ASSURANCES - 25.09.2023

Remboursement anticipé d'un prêt in fine appréciation du préjudice de l'emprunteur

Le dommage résultant du manquement d'une banque à l'obligation d'informer le souscripteur d'un prêt in fine du risque que le rachat de contrats d'assurance-vie, du fait d'une contre-performance de ceux-ci, ne permette pas le remboursement du prêt à son terme consiste en la perte d'une chance d'éviter la réalisation de ce risque (Cass. com. 21‑6‑2023 n° 21-18.312 FS-B) .

Les circonstances de l'affaire

Une SCI conclut un prêt in fine garanti par deux contrats d'assurance-vie souscrits par les associés de la société.

La société et ses associés remboursent par anticipation le prêt in fine, ne sachant pas si la situation des contrats d'assurance-vie leur permettra de rembourser le capital à l'échéance du terme en cas de contre-performance.

Il s'avère qu'à la date d'exigibilité du capital la valeur des contrats d'assurance-vie n'aurait effectivement pas permis le remboursement.

La SCI et ses associés assignent la banque en responsabilité, lui reprochant d'avoir manqué à ses obligations d'information et de conseil.

Ils estiment avoir subi un préjudice : la perte de chance d'éviter le risque de ne pas pouvoir rembourser le capital emprunté grâce au rachat du contrat d'assurance-vie.

La décision de la Cour de cassation

La Cour rejette la demande de la SCI et de ses associés :

  • le dommage résultant du manquement d’une banque à son obligation d’informer le souscripteur d’un prêt in fine du risque que le rachat de contrats d’assurance-vie, du fait d’une contre-performance de ceux-ci, ne permette pas le remboursement du prêt à son terme consiste en la perte d’une chance d’éviter la réalisation de ce risque ;
  • mais, lorsqu'ayant pris conscience de l'existence de ce risque, dont il pouvait légitimement craindre qu'il se réalisât, l'emprunteur rembourse le prêt par anticipation à seule fin d'en prévenir la réalisation, son préjudice consiste en la perte d'une chance , non d'éviter la réalisation du risque, mais d'éviter les conséquences dommageables de ce remboursement anticipé.
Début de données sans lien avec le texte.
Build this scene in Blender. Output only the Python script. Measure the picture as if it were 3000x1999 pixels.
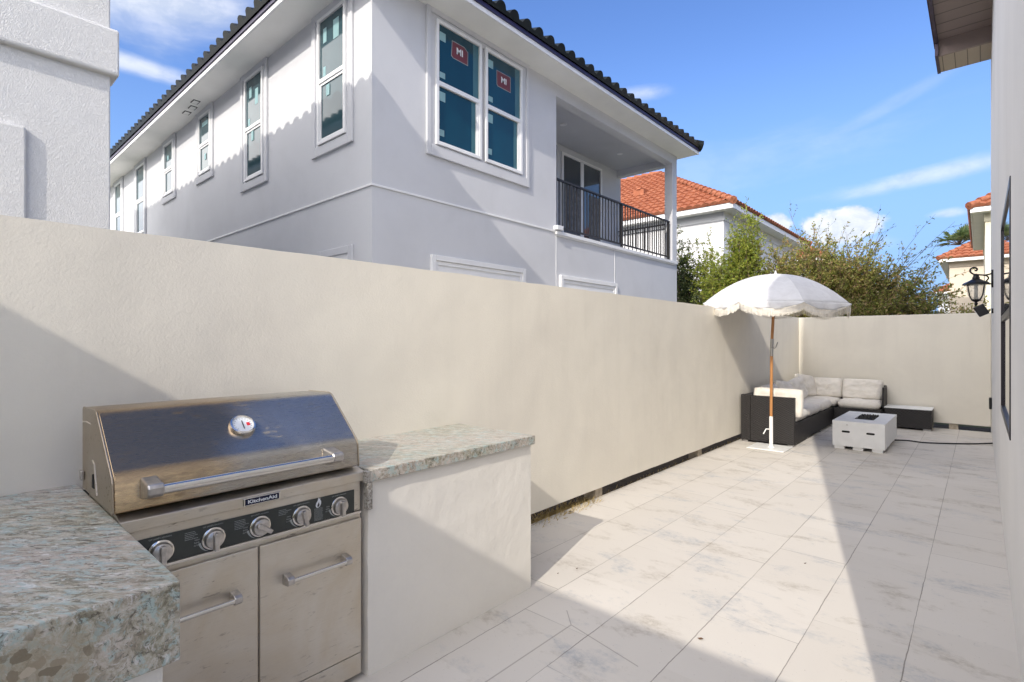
import bpy, bmesh, math, random
from mathutils import Vector, Matrix, noise as mnoise
R_ = math.radians
random.seed(7)
scene = bpy.context.scene
for o in list(bpy.data.objects): bpy.data.objects.remove(o)

# ------------------------------------------------------------------ camera
FPX = 1538.0
HEAD = math.atan(1372/1538.0)
cam_d = bpy.data.cameras.new('camera'); cam = bpy.data.objects.new('camera', cam_d)
scene.collection.objects.link(cam); scene.camera = cam
cam.location = (0, 0, 1.5); cam.rotation_euler = (R_(90), 0, HEAD)
cam_d.sensor_width = 36.0; cam_d.lens = FPX/3000*36.0
cam_d.clip_start = 0.05; cam_d.clip_end = 2000
scene.render.resolution_x = 1024; scene.render.resolution_y = 682

# ------------------------------------------------------------------ light
TRAVEL = Vector((-0.25, 1.0, -0.702)).normalized()
sun_d = bpy.data.lights.new('sun', 'SUN'); sun = bpy.data.objects.new('sun', sun_d)
scene.collection.objects.link(sun)
sun_d.energy = 2.0; sun_d.angle = R_(0.55); sun_d.color = (1.0, 0.93, 0.83)
sun.rotation_euler = TRAVEL.to_track_quat('-Z', 'Y').to_euler()
sun.location = (3, -12, 9)
SUN_EL = math.asin(-TRAVEL.z); SUN_AZ = math.atan2(-TRAVEL.x, -TRAVEL.y)
SKY_STRENGTH = 0.15; FILL_VEIL = 17.5
vs = scene.view_settings
vs.view_transform = 'Standard'; vs.look = 'None'; vs.gamma = 1.0; vs.exposure = 0.80
vs.use_curve_mapping = False

class NT:
    def __init__(s, nt): s.nt = nt; s.n = nt.nodes; s.l = nt.links
    def new(s, t, **k):
        n = s.n.new(t)
        for a, b in k.items(): setattr(n, a, b)
        return n
    def put(s, sock, v):
        if hasattr(v, 'is_output'): s.l.new(v, sock)
        else: sock.default_value = v
    def math(s, op, a, b=0.0, c=0.0, clamp=False):
        n = s.new('ShaderNodeMath', operation=op, use_clamp=clamp)
        s.put(n.inputs[0], a); s.put(n.inputs[1], b); s.put(n.inputs[2], c)
        return n.outputs[0]
    def noise(s, vec, scale, detail=4, rough=0.5, dist=0.0):
        n = s.new('ShaderNodeTexNoise'); s.l.new(vec, n.inputs['Vector'])
        n.inputs['Scale'].default_value = scale; n.inputs['Detail'].default_value = detail
        n.inputs['Roughness'].default_value = rough; n.inputs['Distortion'].default_value = dist
        return n.outputs['Fac']
    def vor(s, vec, scale, feature='F1', out='Distance', rand=1.0):
        n = s.new('ShaderNodeTexVoronoi', feature=feature); s.l.new(vec, n.inputs['Vector'])
        n.inputs['Scale'].default_value = scale; n.inputs['Randomness'].default_value = rand
        return n.outputs[out]
    def ramp(s, fac, stops, interp='LINEAR'):
        n = s.new('ShaderNodeValToRGB'); n.color_ramp.interpolation = interp
        e = n.color_ramp.elements
        while len(e) < len(stops): e.new(0.5)
        for i, (p, c) in enumerate(stops):
            e[i].position = p
            e[i].color = (c, c, c, 1) if isinstance(c, (int, float)) else (*c, 1)
        s.put(n.inputs[0], fac); return n.outputs[0]
    def mix(s, fac, a, b, mode='MIX'):
        n = s.new('ShaderNodeMix', data_type='RGBA', blend_type=mode)
        s.put(n.inputs[0], fac)
        s.put(n.inputs[6], a if hasattr(a, 'is_output') else (*a, 1))
        s.put(n.inputs[7], b if hasattr(b, 'is_output') else (*b, 1))
        return n.outputs[2]
    def mapping(s, vec, scale=(1, 1, 1), rot=(0, 0, 0), loc=(0, 0, 0)):
        n = s.new('ShaderNodeMapping'); s.l.new(vec, n.inputs[0])
        n.inputs['Location'].default_value = loc
        n.inputs['Rotation'].default_value = rot; n.inputs['Scale'].default_value = scale
        return n.outputs[0]
    def bump(s, h, strength, dist, normal=None):
        n = s.new('ShaderNodeBump'); s.l.new(h, n.inputs['Height'])
        n.inputs['Strength'].default_value = strength; n.inputs['Distance'].default_value = dist
        if normal: s.l.new(normal, n.inputs['Normal'])
        return n.outputs[0]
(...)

Par suite, la valeur de rachat des deux contrats d'assurance-vie à la date du terme initialement prévu est sans incidence sur l'appréciation de ce préjudice.

  • Dans le cadre d’un prêt in fine, les intérêts sont payés au cours des différentes mensualités, tandis que le capital est remboursé en une seul, fois à l’échéance. Ce prêt est souvent garanti par le nantissement d’un ou de plusieurs contrats d’assurance-vie, qui pourront être rachetés par l’emprunteur au terme de l’opération pour rembourser le capital. En cas de contre-performance de l’assurance-vie, il existe alors un risque que la valeur de rachat ne suffise pas à rembourser la totalité du capital emprunté. La banque a l’obligation d’en informer l’emprunteur ; en cas de manquement, le dommage en résultant consiste en la perte d’une chance d’éviter la réalisation du risque (Cass. com. 6‑3‑2019 n° 17-22.668 FS-PB ; Cass. com. 22‑1‑2020 n° 17-20.819 F-D ; Cass. com. 24‑3‑2021 n° 19-20.697 F-D) .
  • La décision ici commentée apporte une précision intéressante quant à la nature du préjudice en cas de remboursement anticipé du prêt in fine.
  • Dans un tel cas, il ne peut pas y avoir perte de chance d’éviter la réalisation du risque de non-remboursement, puisque ce risque a déjà été évité par l’initiative de l’emprunteur.
  • Il y aura, le cas échéant, indemnisation d’un nouveau préjudice correspondant à la perte de chance d’éviter les conséquences dommageables du remboursement anticipé, dont l’appréciation sera logiquement décorrélée de la valeur de rachat des contrats d’assurance-vie à la date du terme initialement prévu.